START
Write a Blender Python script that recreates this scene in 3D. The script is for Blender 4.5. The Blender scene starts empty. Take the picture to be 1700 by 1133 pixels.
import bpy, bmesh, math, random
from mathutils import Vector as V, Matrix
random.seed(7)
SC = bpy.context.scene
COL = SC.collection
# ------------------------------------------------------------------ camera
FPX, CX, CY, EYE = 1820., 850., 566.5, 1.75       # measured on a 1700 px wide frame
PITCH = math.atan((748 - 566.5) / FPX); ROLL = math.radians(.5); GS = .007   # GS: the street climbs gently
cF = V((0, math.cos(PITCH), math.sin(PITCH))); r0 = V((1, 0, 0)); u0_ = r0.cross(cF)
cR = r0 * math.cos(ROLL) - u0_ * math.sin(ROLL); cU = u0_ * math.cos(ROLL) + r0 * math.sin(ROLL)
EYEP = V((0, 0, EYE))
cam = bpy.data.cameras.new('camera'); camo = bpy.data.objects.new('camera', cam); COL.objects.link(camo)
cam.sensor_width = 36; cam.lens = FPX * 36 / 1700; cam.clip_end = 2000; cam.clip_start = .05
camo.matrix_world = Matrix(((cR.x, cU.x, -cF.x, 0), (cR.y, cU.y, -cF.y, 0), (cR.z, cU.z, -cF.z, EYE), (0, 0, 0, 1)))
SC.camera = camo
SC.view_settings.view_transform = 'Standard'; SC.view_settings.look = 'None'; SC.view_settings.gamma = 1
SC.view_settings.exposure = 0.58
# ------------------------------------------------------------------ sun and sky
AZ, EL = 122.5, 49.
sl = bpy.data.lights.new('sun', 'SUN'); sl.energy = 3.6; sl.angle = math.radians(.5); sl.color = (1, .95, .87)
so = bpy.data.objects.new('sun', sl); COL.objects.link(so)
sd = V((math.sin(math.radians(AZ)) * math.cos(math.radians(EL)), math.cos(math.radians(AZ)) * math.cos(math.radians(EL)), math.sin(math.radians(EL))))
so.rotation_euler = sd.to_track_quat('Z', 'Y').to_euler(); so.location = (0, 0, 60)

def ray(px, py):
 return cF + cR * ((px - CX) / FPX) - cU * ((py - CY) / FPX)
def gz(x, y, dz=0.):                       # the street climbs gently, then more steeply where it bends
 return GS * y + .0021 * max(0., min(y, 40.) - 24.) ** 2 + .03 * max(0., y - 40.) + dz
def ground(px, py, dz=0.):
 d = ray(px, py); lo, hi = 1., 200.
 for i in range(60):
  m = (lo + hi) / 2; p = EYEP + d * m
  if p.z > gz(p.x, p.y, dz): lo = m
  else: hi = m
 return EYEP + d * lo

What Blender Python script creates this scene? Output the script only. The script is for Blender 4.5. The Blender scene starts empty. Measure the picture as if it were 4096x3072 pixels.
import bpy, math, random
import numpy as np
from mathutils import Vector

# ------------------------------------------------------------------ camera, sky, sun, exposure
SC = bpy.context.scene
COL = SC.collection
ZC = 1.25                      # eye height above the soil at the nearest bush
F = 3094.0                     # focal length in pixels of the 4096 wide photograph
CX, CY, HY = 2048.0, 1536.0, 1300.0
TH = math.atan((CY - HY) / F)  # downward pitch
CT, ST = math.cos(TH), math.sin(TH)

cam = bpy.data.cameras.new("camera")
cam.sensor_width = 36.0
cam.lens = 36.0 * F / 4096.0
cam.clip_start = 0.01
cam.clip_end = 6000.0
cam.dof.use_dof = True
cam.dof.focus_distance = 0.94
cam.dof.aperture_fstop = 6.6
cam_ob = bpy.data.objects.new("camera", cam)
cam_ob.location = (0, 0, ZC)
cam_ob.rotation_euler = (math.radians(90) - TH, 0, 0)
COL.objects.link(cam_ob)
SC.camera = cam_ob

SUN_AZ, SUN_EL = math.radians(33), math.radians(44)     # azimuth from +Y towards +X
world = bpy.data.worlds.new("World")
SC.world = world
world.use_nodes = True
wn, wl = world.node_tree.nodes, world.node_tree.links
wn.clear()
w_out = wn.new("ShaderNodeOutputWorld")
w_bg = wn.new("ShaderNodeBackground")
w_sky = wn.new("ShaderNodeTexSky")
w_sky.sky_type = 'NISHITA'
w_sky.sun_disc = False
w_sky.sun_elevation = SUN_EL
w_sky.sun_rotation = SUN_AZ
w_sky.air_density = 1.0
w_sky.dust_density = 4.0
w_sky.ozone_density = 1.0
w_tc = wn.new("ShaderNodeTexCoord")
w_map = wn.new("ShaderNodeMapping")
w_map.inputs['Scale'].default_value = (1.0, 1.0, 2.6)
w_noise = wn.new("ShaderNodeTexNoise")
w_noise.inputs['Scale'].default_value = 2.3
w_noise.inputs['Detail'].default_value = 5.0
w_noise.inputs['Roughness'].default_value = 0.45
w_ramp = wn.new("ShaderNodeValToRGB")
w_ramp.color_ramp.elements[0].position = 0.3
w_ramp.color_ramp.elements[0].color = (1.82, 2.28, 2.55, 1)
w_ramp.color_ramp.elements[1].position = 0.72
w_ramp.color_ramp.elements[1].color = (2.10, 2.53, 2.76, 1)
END
TASK STATEMENT: Copy each line exactly, from the line containing "What Blender Python" down to the last line of the material, and no other lines.

FINISHED ANSWER:
What Blender Python script creates this scene? Output the script only. The script is for Blender 4.5. The Blender scene starts empty. Measure the picture as if it were 4096x3072 pixels.
import bpy, math, random
import numpy as np
from mathutils import Vector

# ------------------------------------------------------------------ camera, sky, sun, exposure
SC = bpy.context.scene
COL = SC.collection
ZC = 1.25                      # eye height above the soil at the nearest bush
F = 3094.0                     # focal length in pixels of the 4096 wide photograph
CX, CY, HY = 2048.0, 1536.0, 1300.0
TH = math.atan((CY - HY) / F)  # downward pitch
CT, ST = math.cos(TH), math.sin(TH)

cam = bpy.data.cameras.new("camera")
cam.sensor_width = 36.0
cam.lens = 36.0 * F / 4096.0
cam.clip_start = 0.01
cam.clip_end = 6000.0
cam.dof.use_dof = True
cam.dof.focus_distance = 0.94
cam.dof.aperture_fstop = 6.6
cam_ob = bpy.data.objects.new("camera", cam)
cam_ob.location = (0, 0, ZC)
cam_ob.rotation_euler = (math.radians(90) - TH, 0, 0)
COL.objects.link(cam_ob)
SC.camera = cam_ob

SUN_AZ, SUN_EL = math.radians(33), math.radians(44)     # azimuth from +Y towards +X
world = bpy.data.worlds.new("World")
SC.world = world
world.use_nodes = True
wn, wl = world.node_tree.nodes, world.node_tree.links
wn.clear()
w_out = wn.new("ShaderNodeOutputWorld")
w_bg = wn.new("ShaderNodeBackground")
w_sky = wn.new("ShaderNodeTexSky")
w_sky.sky_type = 'NISHITA'
w_sky.sun_disc = False
w_sky.sun_elevation = SUN_EL
w_sky.sun_rotation = SUN_AZ
w_sky.air_density = 1.0
w_sky.dust_density = 4.0
w_sky.ozone_density = 1.0
w_tc = wn.new("ShaderNodeTexCoord")
w_map = wn.new("ShaderNodeMapping")
w_map.inputs['Scale'].default_value = (1.0, 1.0, 2.6)
w_noise = wn.new("ShaderNodeTexNoise")
w_noise.inputs['Scale'].default_value = 2.3
w_noise.inputs['Detail'].default_value = 5.0
w_noise.inputs['Roughness'].default_value = 0.45
w_ramp = wn.new("ShaderNodeValToRGB")
w_ramp.color_ramp.elements[0].position = 0.3
w_ramp.color_ramp.elements[0].color = (1.82, 2.28, 2.55, 1)
w_ramp.color_ramp.elements[1].position = 0.72
w_ramp.color_ramp.elements[1].color = (2.10, 2.53, 2.76, 1)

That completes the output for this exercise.